To anyone who's found an overlooked zucchini in the garden and, while chucking the lunker into the compost bin, wondered how hard it could be to grow a giant pumpkin: You have no idea.
A great pumpkin, or Curcurbita maxima, is a hybrid of culture and science, the result of hours spent spraying the undersides of leaves to fight pests, of tracking down the best seaweed cultivar from Maine for nutrients, of vigilantly squishing vine borers and fending off foaming stumps, all the while hoping against hope that the underlying sand and fiber mat has foiled any burrowing creature from deciding it's really an orange condo.
All of which is for naught if things go wrong on moving day.
"Yes, I have dropped them," Travis Gienger volunteered. "Yes, they have broken. It's devastating."

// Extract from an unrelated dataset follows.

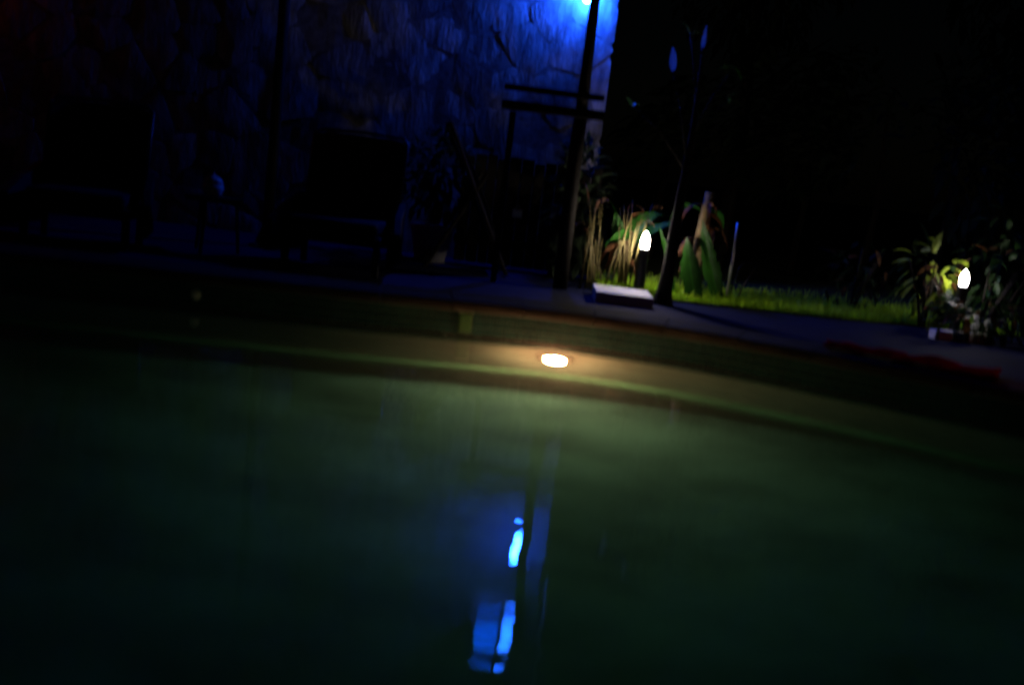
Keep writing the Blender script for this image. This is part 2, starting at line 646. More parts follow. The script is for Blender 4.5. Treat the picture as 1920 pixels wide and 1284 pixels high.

Gienger, 30, has been growing giant pumpkins for half his life, ever since he first entered a 380-pounder in the youth division of the Minnesota State Fair -- and won. He'd always liked gardening, encouraged by his grandma. "Grandma was a huge supporter of anything I'd do," he said, recalling that first entry. The whole family had gone to the fair, stopping first at the horse barns. "Then Grandma stood up and died of a heart attack, right there," he said. "She never got to see my pumpkin. So there's a little bit of sentimental value of putting one in the fair each year."
This has been a challenging growing season, what with a chilly spring bolting into a sweltering summer, said Gienger, who owns Waterstone Landscaping in East Bethel, and is a horticulture and landscape instructor at Anoka Technical College.
Earlier this summer, he spent about two hours a day in the pumpkin patch, pruning and shaping vines, and reburying them at intervals to boost the energy funneled toward the pumpkins. At one time, the vine fueling his giant covered 1,225 square feet.
Nowhere was there the legendary saucer of milk. "That's a myth," Gienger said of the folklore that involves a sort of intra-vine-nous feeding system, although it's true that calcium is beneficial for cell division and growth.